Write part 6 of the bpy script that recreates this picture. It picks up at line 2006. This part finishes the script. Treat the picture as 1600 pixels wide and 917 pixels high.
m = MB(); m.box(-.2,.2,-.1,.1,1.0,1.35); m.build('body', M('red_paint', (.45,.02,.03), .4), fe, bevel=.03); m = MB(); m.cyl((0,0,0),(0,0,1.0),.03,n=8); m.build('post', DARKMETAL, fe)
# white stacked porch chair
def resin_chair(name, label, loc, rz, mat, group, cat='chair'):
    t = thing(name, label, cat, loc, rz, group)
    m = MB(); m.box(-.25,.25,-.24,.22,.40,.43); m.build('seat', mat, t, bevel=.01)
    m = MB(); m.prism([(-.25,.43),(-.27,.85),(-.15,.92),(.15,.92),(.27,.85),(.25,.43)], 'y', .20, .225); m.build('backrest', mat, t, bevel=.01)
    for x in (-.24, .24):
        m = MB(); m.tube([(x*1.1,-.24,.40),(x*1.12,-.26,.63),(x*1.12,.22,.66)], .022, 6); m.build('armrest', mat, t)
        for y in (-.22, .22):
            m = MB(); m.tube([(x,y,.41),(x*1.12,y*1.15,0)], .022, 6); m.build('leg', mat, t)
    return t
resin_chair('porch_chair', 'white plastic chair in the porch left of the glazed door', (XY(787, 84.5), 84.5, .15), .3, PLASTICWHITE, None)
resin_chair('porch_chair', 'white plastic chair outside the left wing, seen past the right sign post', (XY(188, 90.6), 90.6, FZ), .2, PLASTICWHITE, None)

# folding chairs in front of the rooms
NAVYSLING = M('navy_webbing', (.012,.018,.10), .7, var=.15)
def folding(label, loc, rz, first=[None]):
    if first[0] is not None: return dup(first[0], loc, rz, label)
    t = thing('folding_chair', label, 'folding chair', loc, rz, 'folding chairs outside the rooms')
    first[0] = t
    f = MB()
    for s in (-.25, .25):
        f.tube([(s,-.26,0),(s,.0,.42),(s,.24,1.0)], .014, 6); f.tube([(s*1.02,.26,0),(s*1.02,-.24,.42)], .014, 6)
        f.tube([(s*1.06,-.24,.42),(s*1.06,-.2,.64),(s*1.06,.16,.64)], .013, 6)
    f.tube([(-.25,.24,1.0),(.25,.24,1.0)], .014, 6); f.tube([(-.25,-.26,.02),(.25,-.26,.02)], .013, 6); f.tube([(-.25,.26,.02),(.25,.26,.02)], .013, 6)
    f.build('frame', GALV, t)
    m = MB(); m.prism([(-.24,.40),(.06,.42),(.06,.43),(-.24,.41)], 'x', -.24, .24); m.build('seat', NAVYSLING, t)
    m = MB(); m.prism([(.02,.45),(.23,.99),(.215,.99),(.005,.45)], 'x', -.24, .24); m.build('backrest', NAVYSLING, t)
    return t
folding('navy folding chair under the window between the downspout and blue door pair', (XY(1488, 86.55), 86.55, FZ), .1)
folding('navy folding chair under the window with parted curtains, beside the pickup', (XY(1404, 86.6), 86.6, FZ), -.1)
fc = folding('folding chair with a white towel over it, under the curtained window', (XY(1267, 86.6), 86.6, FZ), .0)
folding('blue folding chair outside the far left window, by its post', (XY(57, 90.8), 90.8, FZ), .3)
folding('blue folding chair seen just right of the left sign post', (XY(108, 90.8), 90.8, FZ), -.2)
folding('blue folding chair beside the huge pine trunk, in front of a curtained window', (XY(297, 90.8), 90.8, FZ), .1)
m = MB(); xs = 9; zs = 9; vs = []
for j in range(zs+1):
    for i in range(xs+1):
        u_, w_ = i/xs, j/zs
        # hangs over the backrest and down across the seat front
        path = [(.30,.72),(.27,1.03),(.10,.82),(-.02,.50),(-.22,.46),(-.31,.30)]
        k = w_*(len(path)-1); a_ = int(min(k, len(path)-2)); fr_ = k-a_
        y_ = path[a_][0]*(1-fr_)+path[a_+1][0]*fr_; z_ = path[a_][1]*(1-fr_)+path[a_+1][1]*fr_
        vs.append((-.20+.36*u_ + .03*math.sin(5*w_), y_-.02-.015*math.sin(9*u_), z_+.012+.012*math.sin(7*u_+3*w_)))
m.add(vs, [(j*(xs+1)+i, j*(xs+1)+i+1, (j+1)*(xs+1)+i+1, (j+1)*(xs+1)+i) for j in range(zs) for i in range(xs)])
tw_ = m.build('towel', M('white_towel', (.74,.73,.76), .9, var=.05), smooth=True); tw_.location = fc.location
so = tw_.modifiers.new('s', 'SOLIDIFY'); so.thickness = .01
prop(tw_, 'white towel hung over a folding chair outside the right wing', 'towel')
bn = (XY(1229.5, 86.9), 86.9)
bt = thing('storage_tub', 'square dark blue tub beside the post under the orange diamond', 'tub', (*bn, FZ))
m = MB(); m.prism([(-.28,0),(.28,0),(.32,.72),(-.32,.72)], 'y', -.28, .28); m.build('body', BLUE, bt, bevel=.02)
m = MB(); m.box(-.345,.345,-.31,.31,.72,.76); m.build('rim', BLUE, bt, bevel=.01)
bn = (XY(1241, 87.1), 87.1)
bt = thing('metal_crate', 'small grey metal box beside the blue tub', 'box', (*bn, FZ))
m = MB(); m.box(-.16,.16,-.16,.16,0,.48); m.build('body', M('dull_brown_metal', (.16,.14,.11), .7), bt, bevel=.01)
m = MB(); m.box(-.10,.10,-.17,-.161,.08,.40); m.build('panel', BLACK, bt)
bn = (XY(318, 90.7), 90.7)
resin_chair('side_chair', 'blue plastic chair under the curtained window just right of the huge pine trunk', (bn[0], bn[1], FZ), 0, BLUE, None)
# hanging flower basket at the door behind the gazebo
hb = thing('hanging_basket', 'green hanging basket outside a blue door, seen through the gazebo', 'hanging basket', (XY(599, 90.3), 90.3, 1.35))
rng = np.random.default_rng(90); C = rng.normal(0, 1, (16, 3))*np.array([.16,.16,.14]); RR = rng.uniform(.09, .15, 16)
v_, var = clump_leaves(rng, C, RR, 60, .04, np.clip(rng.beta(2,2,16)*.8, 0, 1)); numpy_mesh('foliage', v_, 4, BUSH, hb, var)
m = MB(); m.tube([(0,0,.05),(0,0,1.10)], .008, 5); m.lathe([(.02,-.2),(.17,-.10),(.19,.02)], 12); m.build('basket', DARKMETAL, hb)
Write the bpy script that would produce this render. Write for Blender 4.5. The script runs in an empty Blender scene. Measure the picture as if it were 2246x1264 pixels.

*THE EXERCISE:* Exactly as they appear, retype the lines from the start of the records through the line containing "resin_chair('porch_chair', 'white plastic chair outside".

*SOLVED EXERCISE:*
Write part 6 of the bpy script that recreates this picture. It picks up at line 2006. This part finishes the script. Treat the picture as 1600 pixels wide and 917 pixels high.
m = MB(); m.box(-.2,.2,-.1,.1,1.0,1.35); m.build('body', M('red_paint', (.45,.02,.03), .4), fe, bevel=.03); m = MB(); m.cyl((0,0,0),(0,0,1.0),.03,n=8); m.build('post', DARKMETAL, fe)
# white stacked porch chair
def resin_chair(name, label, loc, rz, mat, group, cat='chair'):
    t = thing(name, label, cat, loc, rz, group)
    m = MB(); m.box(-.25,.25,-.24,.22,.40,.43); m.build('seat', mat, t, bevel=.01)
    m = MB(); m.prism([(-.25,.43),(-.27,.85),(-.15,.92),(.15,.92),(.27,.85),(.25,.43)], 'y', .20, .225); m.build('backrest', mat, t, bevel=.01)
    for x in (-.24, .24):
        m = MB(); m.tube([(x*1.1,-.24,.40),(x*1.12,-.26,.63),(x*1.12,.22,.66)], .022, 6); m.build('armrest', mat, t)
        for y in (-.22, .22):
            m = MB(); m.tube([(x,y,.41),(x*1.12,y*1.15,0)], .022, 6); m.build('leg', mat, t)
    return t
resin_chair('porch_chair', 'white plastic chair in the porch left of the glazed door', (XY(787, 84.5), 84.5, .15), .3, PLASTICWHITE, None)
resin_chair('porch_chair', 'white plastic chair outside the left wing, seen past the right sign post', (XY(188, 90.6), 90.6, FZ), .2, PLASTICWHITE, None)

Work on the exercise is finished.